Segundo a Polícia Civil da Bahia, desde novembro do ano passado oito mulheres trans que trabalham na região denunciaram o mesmo militar. Tanto elas quanto o suspeito já foram ouvidos, e um procedimento foi concluído e encaminhado ao Ministério Público da Bahia. "Detalhes não podem ser divulgados porque o inquérito é um documento sigiloso", informou a polícia à reportagem.

O MP, por sua vez, disse que está acompanhando os casos por meio da 4ª Promotoria de Justiça de Direitos Humanos com Atribuição em Defesa da População LGBTQIA+. "O MP acompanha o inquérito policial instaurado para apurar o primeiro episódio relatado e está analisando informações coletadas sobre os fatos mais recentes, para adoção das medidas cabíveis. As informações serão atualizadas assim que houver desdobramentos", afirmou o órgão em nota.

Após denúncias, vítimas estão sendo ameaçadas

Arielly afirma que as agressões, físicas e verbais, como ameaças, continuam mesmo após as denúncias à polícia. "O problema dele é comigo, não sei o que é que ele sente. Ainda me trata no masculino. Ele diz que ali não é lugar para a gente trabalhar, mas a vila militar não é dele, é da Aeronáutica, e a orla da cidade é pública."

A profissional do sexo diz que tenta trabalhar em outros pontos da cidade, o que, explica, não é adequado nesse tipo de ofício. "Não posso perder os clientes que tenho onde trabalho, e também não vou invadir os pontos dos outros."

"Uma mulher trans que não tem estudo, não tem nada, não vai encontrar lugar nessa sociedade. Foi a dificuldade que me levou a ser uma profissional do sexo, não terminei meus estudos. Se a pessoa não tem estudos, não tem direitos", desabafa Arielly.

Universa entrou em contato com a assessoria de imprensa da Aeronáutica, que não respondeu ao pedido de entrevista até a publicação deste texto. Caso haja resposta, a matéria será atualizada. Por meio de nota, a Polícia Militar da Bahia orientou que denúncias sobre supostas irregularidades cometidas por policiais devem ser registradas na ouvidoria ou na Corregedoria Geral.

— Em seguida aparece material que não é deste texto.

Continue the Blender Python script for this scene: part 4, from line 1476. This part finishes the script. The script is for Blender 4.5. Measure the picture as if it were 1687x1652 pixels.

Após a publicação do texto, a FAB (Força Aérea Brasileira) entrou em contato com a reportagem afirmando que já havia enviado uma resposta, que, porém, não havia sido recebida. Em nota, a instituição diz o seguinte: "A FAB informa que desconhece qualquer envolvimento de militar do seu efetivo no caso em tela. A instituição ressalta que está à disposição para colaborar com as autoridades policiais".

Brasil registra média de 124 mortes de trans por ano

Relatório divulgado pela Antra (Associação Nacional de Travestis e Transexuais) no mês passado mostra que, em 2021, pelo menos 140 pessoas trans foram assassinadas no Brasil, sendo 135 travestis e mulheres transexuais e 5 homens trans e pessoas transmasculinas.

O número está acima da média anual apontada pelo levantamento — que analisa os dados de 2008 a 2021 — de 124 assassinatos por ano. O ano passado revelou um aumento de 141% em relação a 2008, quando a ONG TGEU (Transgender Europe) iniciou o monitoramento global.

Em números absolutos, São Paulo foi o estado que mais matou a população trans em 2021, com 25 assassinatos, se mantendo no topo do ranking pelo terceiro ano consecutivo. A Bahia, estado de Arielly, saiu da terceira posição para a segunda, com 13 casos; Rio de Janeiro aparece em terceiro, registrando um aumento de 10 casos em 2020 para 12 em 2021.

A Antra ainda analisa o perfil das vítimas. No ano passado, a maioria (53%) tinha entre 18 e 29 anos; 28% morreram com idade entre 30 e 39 anos; 10% entre 40 e 49 anos; 5% das vítimas fatais tinham entre 13 e 17 anos; 3% morreram com idade entre 50 e 59 anos; e 1% entre 60 e 69 anos.